**EXCERPTED DATA:**
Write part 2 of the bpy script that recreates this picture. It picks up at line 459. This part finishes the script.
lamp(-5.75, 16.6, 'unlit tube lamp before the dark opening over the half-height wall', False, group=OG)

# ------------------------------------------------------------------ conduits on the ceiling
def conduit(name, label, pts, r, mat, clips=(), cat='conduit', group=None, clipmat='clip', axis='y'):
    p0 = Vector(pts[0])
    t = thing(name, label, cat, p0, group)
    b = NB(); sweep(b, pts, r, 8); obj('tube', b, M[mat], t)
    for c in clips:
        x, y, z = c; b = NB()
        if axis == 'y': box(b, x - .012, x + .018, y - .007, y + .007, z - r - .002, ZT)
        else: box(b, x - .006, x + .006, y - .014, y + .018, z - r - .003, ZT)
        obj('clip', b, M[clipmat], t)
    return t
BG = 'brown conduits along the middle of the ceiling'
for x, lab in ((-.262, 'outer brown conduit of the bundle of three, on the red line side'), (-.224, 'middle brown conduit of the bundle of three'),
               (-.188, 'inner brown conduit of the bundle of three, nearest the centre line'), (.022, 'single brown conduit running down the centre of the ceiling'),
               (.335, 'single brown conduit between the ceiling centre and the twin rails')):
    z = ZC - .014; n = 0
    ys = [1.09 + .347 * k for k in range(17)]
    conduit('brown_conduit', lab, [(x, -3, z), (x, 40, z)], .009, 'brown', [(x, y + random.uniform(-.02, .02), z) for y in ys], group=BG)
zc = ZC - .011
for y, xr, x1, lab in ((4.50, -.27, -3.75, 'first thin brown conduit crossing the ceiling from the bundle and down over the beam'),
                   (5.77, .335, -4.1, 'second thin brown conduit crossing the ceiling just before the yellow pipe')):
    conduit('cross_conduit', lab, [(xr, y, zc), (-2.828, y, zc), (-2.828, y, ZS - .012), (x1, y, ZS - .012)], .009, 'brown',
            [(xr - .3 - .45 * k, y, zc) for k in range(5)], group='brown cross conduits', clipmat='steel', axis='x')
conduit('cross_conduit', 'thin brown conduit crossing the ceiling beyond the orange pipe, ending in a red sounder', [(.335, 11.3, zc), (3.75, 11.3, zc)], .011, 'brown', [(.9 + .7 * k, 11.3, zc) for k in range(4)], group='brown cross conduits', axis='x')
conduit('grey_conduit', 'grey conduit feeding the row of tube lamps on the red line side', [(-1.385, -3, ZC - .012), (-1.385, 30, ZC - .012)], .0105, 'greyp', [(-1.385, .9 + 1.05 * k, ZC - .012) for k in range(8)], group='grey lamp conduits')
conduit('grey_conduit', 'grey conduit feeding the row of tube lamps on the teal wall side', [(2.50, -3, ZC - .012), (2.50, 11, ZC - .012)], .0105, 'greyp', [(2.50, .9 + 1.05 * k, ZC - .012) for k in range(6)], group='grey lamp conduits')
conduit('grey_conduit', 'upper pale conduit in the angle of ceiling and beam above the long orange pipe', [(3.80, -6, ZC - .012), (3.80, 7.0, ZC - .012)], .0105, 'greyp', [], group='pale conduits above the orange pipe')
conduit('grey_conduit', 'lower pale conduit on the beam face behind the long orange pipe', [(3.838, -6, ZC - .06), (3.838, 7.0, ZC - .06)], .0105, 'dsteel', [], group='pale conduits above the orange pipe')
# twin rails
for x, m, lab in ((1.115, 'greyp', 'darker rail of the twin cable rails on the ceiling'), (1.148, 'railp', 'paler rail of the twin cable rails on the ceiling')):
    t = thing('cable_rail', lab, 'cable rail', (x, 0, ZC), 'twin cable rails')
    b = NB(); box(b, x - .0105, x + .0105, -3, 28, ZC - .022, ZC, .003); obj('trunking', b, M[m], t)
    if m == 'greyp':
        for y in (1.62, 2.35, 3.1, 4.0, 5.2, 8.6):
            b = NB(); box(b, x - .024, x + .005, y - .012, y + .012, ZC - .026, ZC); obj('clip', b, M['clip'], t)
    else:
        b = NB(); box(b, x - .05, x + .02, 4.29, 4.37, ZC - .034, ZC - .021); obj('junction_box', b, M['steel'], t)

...

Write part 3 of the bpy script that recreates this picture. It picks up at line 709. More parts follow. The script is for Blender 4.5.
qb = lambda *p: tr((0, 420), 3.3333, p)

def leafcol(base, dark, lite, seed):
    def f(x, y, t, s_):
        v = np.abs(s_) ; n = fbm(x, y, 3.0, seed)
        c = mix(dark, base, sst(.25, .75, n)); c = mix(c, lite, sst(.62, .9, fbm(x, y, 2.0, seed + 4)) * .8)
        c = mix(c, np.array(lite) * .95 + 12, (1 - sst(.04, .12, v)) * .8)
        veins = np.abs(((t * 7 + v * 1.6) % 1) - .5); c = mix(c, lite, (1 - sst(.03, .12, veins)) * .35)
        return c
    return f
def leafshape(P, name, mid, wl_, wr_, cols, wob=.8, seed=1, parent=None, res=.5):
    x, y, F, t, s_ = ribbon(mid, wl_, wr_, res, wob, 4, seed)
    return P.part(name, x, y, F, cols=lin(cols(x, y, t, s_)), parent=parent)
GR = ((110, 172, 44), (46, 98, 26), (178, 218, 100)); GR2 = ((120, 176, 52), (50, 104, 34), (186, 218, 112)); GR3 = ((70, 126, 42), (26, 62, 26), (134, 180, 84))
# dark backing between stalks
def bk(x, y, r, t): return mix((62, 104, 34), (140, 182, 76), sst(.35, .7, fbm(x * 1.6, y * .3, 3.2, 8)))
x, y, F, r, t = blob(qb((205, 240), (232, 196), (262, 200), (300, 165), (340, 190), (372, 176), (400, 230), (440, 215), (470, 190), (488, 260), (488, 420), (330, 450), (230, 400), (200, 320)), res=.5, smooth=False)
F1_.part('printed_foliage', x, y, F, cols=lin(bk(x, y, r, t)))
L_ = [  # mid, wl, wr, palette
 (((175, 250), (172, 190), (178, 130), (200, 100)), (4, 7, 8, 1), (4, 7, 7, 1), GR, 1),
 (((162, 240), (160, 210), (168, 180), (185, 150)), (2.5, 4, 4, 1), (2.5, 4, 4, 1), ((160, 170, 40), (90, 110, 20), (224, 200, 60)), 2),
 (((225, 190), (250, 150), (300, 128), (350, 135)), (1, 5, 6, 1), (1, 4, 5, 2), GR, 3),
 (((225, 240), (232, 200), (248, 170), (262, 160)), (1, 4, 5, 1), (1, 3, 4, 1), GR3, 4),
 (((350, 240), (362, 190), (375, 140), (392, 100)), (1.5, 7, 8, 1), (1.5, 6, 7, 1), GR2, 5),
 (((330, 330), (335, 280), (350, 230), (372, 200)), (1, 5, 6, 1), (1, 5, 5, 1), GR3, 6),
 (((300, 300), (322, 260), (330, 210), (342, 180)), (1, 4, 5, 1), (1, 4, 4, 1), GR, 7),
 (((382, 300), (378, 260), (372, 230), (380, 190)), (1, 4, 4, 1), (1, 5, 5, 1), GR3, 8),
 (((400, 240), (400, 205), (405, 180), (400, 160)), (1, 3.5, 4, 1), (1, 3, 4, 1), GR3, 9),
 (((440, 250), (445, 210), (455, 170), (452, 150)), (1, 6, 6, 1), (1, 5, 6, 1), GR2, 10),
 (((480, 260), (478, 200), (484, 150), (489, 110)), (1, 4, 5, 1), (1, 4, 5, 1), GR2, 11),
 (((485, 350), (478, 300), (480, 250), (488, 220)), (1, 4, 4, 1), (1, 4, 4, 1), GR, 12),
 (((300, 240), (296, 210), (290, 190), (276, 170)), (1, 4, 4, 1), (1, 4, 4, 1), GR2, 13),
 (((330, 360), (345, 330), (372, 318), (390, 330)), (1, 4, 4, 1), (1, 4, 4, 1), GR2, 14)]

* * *

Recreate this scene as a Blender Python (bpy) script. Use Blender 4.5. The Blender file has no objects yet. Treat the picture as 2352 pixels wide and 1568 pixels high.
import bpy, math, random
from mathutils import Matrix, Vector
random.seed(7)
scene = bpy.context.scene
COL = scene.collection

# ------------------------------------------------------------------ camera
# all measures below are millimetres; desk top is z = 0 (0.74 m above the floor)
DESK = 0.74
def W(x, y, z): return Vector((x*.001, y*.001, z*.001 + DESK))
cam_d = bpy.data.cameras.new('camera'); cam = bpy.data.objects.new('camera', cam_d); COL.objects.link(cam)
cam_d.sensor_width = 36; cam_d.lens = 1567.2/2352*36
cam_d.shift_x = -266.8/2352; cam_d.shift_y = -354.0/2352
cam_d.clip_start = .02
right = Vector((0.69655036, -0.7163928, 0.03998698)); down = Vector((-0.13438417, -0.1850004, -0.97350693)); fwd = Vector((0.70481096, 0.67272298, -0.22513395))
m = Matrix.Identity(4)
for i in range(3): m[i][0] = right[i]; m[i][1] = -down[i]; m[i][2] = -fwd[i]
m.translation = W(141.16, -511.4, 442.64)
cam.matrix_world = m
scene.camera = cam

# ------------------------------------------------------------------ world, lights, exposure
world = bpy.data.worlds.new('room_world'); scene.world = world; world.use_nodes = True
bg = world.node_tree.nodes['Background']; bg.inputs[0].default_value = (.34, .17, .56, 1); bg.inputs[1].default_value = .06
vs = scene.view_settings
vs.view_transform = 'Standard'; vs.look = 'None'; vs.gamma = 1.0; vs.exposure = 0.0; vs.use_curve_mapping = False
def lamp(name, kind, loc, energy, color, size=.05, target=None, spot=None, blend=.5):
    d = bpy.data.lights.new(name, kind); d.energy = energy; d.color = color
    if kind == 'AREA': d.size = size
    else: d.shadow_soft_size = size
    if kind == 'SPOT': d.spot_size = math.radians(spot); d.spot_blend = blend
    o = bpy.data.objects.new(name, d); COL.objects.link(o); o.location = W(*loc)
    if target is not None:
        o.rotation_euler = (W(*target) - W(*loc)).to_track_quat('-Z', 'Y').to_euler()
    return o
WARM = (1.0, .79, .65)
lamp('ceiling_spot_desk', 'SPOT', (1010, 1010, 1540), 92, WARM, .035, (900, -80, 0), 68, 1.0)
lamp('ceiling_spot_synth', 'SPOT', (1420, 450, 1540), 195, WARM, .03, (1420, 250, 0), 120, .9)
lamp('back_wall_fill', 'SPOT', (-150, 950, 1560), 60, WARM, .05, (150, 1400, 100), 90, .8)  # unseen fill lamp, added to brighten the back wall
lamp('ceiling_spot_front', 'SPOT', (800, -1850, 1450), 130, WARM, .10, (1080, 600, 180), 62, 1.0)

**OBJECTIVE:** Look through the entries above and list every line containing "picture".

**SOLUTION TO THE PROBLEM:**
Write part 2 of the bpy script that recreates this picture. It picks up at line 459. This part finishes the script.
Write part 3 of the bpy script that recreates this picture. It picks up at line 709. More parts follow. The script is for Blender 4.5.
Recreate this scene as a Blender Python (bpy) script. Use Blender 4.5. The Blender file has no objects yet. Treat the picture as 2352 pixels wide and 1568 pixels high.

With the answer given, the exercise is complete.